BGP Optimal Route Reflection provides Optimal Routing for the Route Reflector Clients without sending all available paths.
I recommend you to read this post if you don't know about BGP Route Reflector.
If you are reading this post, you probably know that BGP Route Reflector by default choses and advertise only best path to their clients, from their point of view. If higher level BGP attributes are the same for two paths (Longest match, Local pref, Origin, MED etc.) BGP Route Reflector chooses the best path based on IGP cost. Shortest cumulative IGP distance path is selected as best path and advertised to the RR Clients.
When RR advertises the best path to the clients in this way, it can lead to suboptimal routing for the clients.
Let's understand the suboptimal routing as well briefly. Sub optimality in almost all books which you read is considered as a cumulative IGP cost from source to destination.
It is not based on delay, monetary cost, fiber mile distance, reliability of the path etc. Just based on shortest total/cumulative cost.
Optimal Route Reflection is a IETF Draft but there are many vendor implementation as of 2019
Based on this solution, the RR will do the optimal path selection based on each client's point of view. It runs SPF calculation with their clients as the root of the tree and calculates the cost to the BGP next-hop based on this view.
With ORR Route Reflectors location would be independent from the selection process of the best-path. Each ingress BGP border router can have a different exit point to the transit providers, for the same prefix.
What does BGP ORR (Optimal Route Reflection) Achieve?
Let's have a look at below topology to understand what BGP Optimal Route Reflection achieves.
In the picture above, Blue, Green and Orange links are physical connections and dashed black lines are IBGP sessions. Numbers are representing the IGP cost from each device to the BGP next hops.
Same BGP prefix is received from IGW1, IGW2 and IGW3 and advertised to RR. As you can see, RR chooses IGW3 due to shortest IGP cost and advertises to all PE devices, which are RR Clients.
IGW3 is the shortest path only for PE3 as PE3 shortest path would choose IGW3 as the best path.
IGW3 is not the best path for PE1 and PE2.
With BGP Optimal Route Reflection, RR advertises IGW1 to PE1 , IGW2 to PE2, IGW3 to PE3 as the best path.

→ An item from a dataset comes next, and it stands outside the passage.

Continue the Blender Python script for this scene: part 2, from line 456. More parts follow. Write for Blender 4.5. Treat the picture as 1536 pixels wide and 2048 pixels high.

Not IGW3 for all the PE devices.
By sending only one path, RR provides Optimal Routing (Remember how we defined optimal routing above?)
Without BGP Optimal Route Reflection, RR needs to advertise all three IGW to all PE devices, in turn, PE devices can calculate their shortest path to the BGP destinations.
Obviously this can create resource issue on the PE devices. But would be only way to provide Optimal Routing to the clients.
With BGP ORR, you can think that, processing requirement is moved from the RR Clients to RR itself. It doesn't only hold all necessary prefixes with multiple next-hops, but also needs to run SPF from each client point of view to calculate and advertise shortest path per client.
BGP ORR Requirements:
Link-state routing protocol is required in the network for the Route Reflectors to have a complete view of the network topology based on the IGP perspective. No changes are required to be done by the clients.
ORR is applicable only when BGP path selection algorithm is based on IGP metric to BGP next hop, so the path will be the lowest metric for getting the Internet traffic out of the network as soon as possible
How BGP ORR Works:
With ORR, 1st step, the topology data is acquired via ISIS, OSPF, or BGP-LS. The Route Reflector will then have the entire IGP Topology, so it can run its own computations (SPF) with the client as the root. There could be as many rSPF(Reverse SPF) run based on the number of RR clients, which can increase the CPU load on the RR.
So, a separate RIB for each of the clients/groups of clients is kept by the RR. BGP NLRI and next-hop changes trigger ORR SPF calculations. Based on each next-hop change, the SPF calculation is triggered on the Route Reflector.
The Route Reflectors should have complete IGP view of the network topology for ORR, so a link-state routing protocol is required to be used in the network. OSPF/IS-IS can be used to build the IGP topology information.
IGP is great for link state distribution within a routing domain or an autonomous system but for link state distribution across routing domains EGP is required. BGP-LS provides such capability at high scale by carrying the link state information from IGP protocols as part of BGP protocol messages.
Route Reflectors keeps track of which route it has sent to each client, so it can resend a new route based on changes in the network topology (BGP/IGP changes reachability). The Route Reflector function is 1 process per route but the ORR function is 1 process per route per client router.
ORR brings the flexibility to place the Route Reflector anywhere in the topology, which provides Hot Potato Routing, supports resiliency via ORR Groups, requires no support from clients and finally brings much better output when is used with BGP ADD-PATH.